WHAT THIS TASK INVOLVES »
Repeat the listing below word for word, stopping after the line that contains "from mathutils import Vector, Matrix".
** begin RECORDED INFORMATION **
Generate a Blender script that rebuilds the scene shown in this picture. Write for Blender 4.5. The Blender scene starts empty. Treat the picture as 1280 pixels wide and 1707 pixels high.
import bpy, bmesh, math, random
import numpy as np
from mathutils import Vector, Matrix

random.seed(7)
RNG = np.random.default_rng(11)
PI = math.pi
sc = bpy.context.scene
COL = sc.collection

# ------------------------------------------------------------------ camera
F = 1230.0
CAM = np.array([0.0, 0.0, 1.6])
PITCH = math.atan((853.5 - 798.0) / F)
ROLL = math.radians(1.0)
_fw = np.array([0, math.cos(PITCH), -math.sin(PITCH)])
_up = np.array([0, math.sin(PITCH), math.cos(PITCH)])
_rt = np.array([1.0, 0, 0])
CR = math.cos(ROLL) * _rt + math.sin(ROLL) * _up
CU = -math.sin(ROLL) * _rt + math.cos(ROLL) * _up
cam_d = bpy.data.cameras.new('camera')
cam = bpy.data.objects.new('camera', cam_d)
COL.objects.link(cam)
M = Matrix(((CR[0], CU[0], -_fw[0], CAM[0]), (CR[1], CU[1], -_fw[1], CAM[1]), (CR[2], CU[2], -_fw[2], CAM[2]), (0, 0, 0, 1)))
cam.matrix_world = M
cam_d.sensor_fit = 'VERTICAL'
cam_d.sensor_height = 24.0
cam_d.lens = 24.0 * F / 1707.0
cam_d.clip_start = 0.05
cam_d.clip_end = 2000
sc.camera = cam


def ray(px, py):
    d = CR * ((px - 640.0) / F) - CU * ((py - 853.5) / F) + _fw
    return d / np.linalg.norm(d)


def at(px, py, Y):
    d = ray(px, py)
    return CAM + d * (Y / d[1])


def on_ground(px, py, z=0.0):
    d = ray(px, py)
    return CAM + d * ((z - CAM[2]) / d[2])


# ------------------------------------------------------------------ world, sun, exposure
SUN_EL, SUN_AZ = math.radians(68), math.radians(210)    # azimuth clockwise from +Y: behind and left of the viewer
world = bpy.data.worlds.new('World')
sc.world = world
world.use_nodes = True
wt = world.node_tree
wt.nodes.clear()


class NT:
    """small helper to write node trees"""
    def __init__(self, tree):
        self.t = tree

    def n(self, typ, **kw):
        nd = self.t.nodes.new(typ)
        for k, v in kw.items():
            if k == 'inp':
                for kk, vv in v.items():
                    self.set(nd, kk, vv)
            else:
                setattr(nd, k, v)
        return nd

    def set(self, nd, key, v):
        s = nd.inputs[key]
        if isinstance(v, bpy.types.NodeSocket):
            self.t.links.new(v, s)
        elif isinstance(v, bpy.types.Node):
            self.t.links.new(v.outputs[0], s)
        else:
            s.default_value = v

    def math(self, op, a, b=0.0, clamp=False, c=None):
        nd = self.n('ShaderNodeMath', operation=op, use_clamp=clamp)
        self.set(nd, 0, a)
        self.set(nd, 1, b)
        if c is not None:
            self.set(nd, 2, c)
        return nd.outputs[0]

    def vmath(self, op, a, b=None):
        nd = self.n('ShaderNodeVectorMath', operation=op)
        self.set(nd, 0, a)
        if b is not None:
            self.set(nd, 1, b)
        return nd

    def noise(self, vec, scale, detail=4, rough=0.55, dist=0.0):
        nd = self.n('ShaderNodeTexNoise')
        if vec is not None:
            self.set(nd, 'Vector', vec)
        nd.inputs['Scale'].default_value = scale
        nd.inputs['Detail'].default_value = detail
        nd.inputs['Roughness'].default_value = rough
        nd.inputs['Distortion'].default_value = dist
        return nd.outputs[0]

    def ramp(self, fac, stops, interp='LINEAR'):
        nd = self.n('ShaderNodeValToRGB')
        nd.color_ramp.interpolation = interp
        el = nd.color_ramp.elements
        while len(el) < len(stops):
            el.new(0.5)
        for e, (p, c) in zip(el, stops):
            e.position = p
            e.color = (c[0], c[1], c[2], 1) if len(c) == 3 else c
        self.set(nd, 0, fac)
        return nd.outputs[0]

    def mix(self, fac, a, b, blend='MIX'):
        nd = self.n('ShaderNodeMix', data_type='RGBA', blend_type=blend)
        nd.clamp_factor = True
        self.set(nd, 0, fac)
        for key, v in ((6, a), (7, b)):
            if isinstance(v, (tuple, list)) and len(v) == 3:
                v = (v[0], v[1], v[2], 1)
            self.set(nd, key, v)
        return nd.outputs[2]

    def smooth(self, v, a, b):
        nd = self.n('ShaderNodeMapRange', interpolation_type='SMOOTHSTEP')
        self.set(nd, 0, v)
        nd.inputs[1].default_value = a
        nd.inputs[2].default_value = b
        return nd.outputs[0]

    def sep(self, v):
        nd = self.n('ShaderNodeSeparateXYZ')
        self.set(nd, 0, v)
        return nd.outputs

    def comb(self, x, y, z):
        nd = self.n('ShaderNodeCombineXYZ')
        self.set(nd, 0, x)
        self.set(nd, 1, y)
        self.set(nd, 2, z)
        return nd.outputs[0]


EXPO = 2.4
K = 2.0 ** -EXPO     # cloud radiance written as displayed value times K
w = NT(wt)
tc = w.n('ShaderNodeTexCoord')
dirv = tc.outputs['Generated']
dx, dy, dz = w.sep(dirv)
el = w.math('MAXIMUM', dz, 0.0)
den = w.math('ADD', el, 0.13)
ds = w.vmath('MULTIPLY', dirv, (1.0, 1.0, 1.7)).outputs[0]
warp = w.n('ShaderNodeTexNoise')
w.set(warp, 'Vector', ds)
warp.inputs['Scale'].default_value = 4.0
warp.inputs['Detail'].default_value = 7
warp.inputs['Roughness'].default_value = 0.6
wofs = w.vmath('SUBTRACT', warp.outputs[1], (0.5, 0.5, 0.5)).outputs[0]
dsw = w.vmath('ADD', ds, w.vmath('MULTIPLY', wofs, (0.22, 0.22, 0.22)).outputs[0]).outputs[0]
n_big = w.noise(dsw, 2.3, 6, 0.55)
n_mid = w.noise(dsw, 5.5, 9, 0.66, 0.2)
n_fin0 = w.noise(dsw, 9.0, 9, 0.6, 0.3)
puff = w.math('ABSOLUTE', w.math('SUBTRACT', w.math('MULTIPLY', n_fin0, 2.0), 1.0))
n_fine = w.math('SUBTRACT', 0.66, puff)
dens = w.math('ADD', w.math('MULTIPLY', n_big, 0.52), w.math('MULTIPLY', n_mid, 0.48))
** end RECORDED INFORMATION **
ANSWER BELOW »
Generate a Blender script that rebuilds the scene shown in this picture. Write for Blender 4.5. The Blender scene starts empty. Treat the picture as 1280 pixels wide and 1707 pixels high.
import bpy, bmesh, math, random
import numpy as np
from mathutils import Vector, Matrix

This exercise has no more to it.